Din

Dice il sito Venti Sette Digital che il Din “È uno dei caratteri più famosi e ultimamente più in voga. Sembra disegnato ieri per le esegenze di oggi: è leggero ed elegante anche in bold, e in light rimane comunque ben presente e leggibile. Può riempire una pagina vuota con ferma discrezione, esattamente come un tedesco a gambe larghe nel mezzo di un piazzale”.

Il paragone non è casuale: il font è tedesco. Ma non è contemporaneo: risale al 1905, quando i prussiani dovettero ideare un carattere per unificare la segnaletica dell’intera rete ferroviaria. Nel 1923 ne venne messo in commercio la versione tipografica a cura della fonderia Stempel.

La sigla Din sta per Deutsches Institut fur Nurmung, ossia Istituto Tedesco per la Standardizzazione.
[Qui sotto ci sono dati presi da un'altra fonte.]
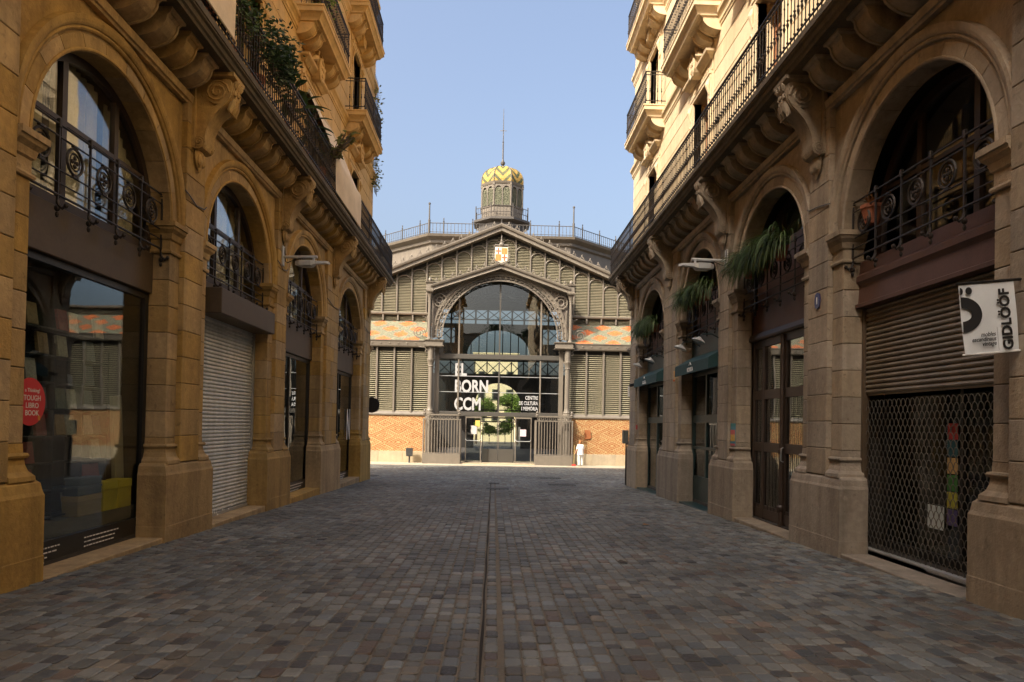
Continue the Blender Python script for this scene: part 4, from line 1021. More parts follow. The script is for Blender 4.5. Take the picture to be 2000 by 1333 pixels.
# portal gable
PG, PS = 12.02, .345
for s in (-1, 1):
    pr = [(-.5,-.22),(-.46,-.16),(-.46,-.02),(-.56,.02),(-.6,.12),(-.6,.18),(2.1,.18),(2.1,-.22)]
    mk('portal_rake', MB().loft([[(px(0), PY+y, PG+z) for y, z in pr], [(px(s*4.55), PY+y, PG-PS*4.55+z) for y, z in pr]]), TAUPE, pt)
    for i in range(8): mk('crest_ornament', om, parent=pt, M=T(px(s*(.55+.52*i)), PY-.45, PG-PS*(.55+.52*i)+.17))
    mk('end_block', MB().rects([(10.15,0),(10.2,.04),(10.3,.06),(10.34,0),(10.72,0),(10.76,.08),(10.84,.1)], px(s*4.62)-.2, px(s*4.62)+.2, PY-.5, PY+.2), TAUPE, pt)
    mk('block_finial', MB().ball((0,0,.14), .12, 8, 6, (1,1,1.4)), TAUPE, pt, T(px(s*4.62), PY-.3, 10.84))
    # slim upper column and rosette wheel in the spandrel
    mk('upper_column', MB().lathe([(.16,7.05),(.16,7.12),(.11,7.2),(.095,7.3),(.085,9.7),(.11,9.75),(.1,9.8),(.14,9.95),(.19,10.12),(.19,10.18)], 10), TAUPE, pt, T(px(s*4.62), PY-.25, 0))
    m = MB().torus((0,0,0), .42, .05, 20, 6, 1); m.torus((0,0,0), .2, .04, 14, 5, 1)
    for k in range(8): m.tube([(.2*cos(k*pi/4),0,.2*sin(k*pi/4)),(.4*cos(k*pi/4),0,.4*sin(k*pi/4))], .025, 5)
    mk('rosette_wheel', m, TAUPE, pt, T(px(s*4.0), PY, 9.72))
    m = MB()
    for q in range(7):                         # spandrel scrollwork
        cx, cz = s*(4.15-.45*q), 10.18+.12*q; m.torus((px(cx), PY, cz+.0), .13, .025, 10, 4, 1)
    m.tube([(px(s*4.35),PY,7.2),(px(s*4.38),PY,9.2)], .05, 5)
    for q in range(9): m.torus((px(s*4.46),PY,7.4+.2*q), .06, .015, 8, 4, 1)
    mk('spandrel_scroll', m, TAUPE, pt)
    # lower column with capital, brackets, eaves return
    mk('lower_column', MB().lathe([(.30,Z0),(.30,2.3),(.24,2.35),(.26,2.45),(.2,2.55),(.17,2.7),(.155,5.3),(.2,5.36),(.16,5.42),(.2,5.6),(.26,5.75),(.26,5.82),(.2,5.84),(.2,6.6),(.25,6.65)], 12), TAUPE, pt, T(px(s*4.5), PY, 0))
    m = MB().tube([(0,0,5.7),(s*.08,0,6.2),(s*.4,0,6.58),(s*.8,0,6.62)], .04, 5); m.tube([(0,0,5.7),(-s*.08,0,6.2),(-s*.4,0,6.58),(-s*.6,0,6.62)], .04, 5)
    m.torus((s*.25,0,6.35), .12, .03, 10, 5, 1); mk('column_bracket', m, TAUPE, pt, T(px(s*4.5), PY, 0))
    mk('capital_block', MB().rects([(6.6,0),(6.66,.06),(6.7,.06),(6.72,0),(6.98,0),(7.02,.08),(7.08,.09)], px(s*4.28)-.6, px(s*4.28)+.55, PY-.3, PY+.4), TAUPE, pt)
    mk('side_wall', MB().box(*sorted((px(s*4.75), px(s*4.70))), PY, GY, 7.05, 10.4), TAUPE, pt)
    mk('jamb_post', MB().box(px(s*4.12)-.14, px(s*4.12)+.14, PY+.3, PY+.7, Z0, 7.2), TAUPE, pt)
    # acroterion wall between gable and arch
n = 40
pl = [(px(-4.5),7.1),(px(-4.5),10.2),(px(0),11.75),(px(4.5),10.2),(px(4.5),7.1),(px(4.42),7.1)] + [(px((AR+.66)*cos(pi*i/n)), AZ+(AR+.66)*sin(pi*i/n)) for i in range(n+1)] + [(px(-4.42),7.1)]
mk('spandrel_plate', MB().prism(pl, PY+.12, PY+.16, 'xz'), mat('spandrel_dark_iron', (.10,.08,.065), .6), pt)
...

Lo stesso nome è collegato a vari standard messi a punto in vari settori industriali, tra cui quello che ha portato alla definizione del foglio A4 per le stampanti, quello che misura la sensibilità delle pellicole fotografiche e un particolare tipo di connettore elettrico.

Chi usa software Microsoft recente forse ha una certa familiarità con le forme derivate dal Din: il font Bahnschrift è stato messo a punto nel 2016 a partire dai disegni originali del 1931. È stato il primo font variabile della Microsoft, ossia un font che permette di regolare sia lo spessore delle aste che la larghezza delle lettere.

Riconducendo il tutto ai font tradizionali separati, ne vengono fuori almeno 12 versioni diverse: regular, condensed e semi-condensed, ciascuna anche nei pesi light, semi-light e semi-bold. 

Varie fonderie hanno realizzato digitalizzazioni del Din. 

Il sito di Antonio Filigno parte dalla storia del Din per arrivare ai suoi ultimi derivati, l’Ff Din e il Din Next, che hanno elaborato nuovi stili, aggiunto nuovi alfabeti, legature, funzionalità OpenType.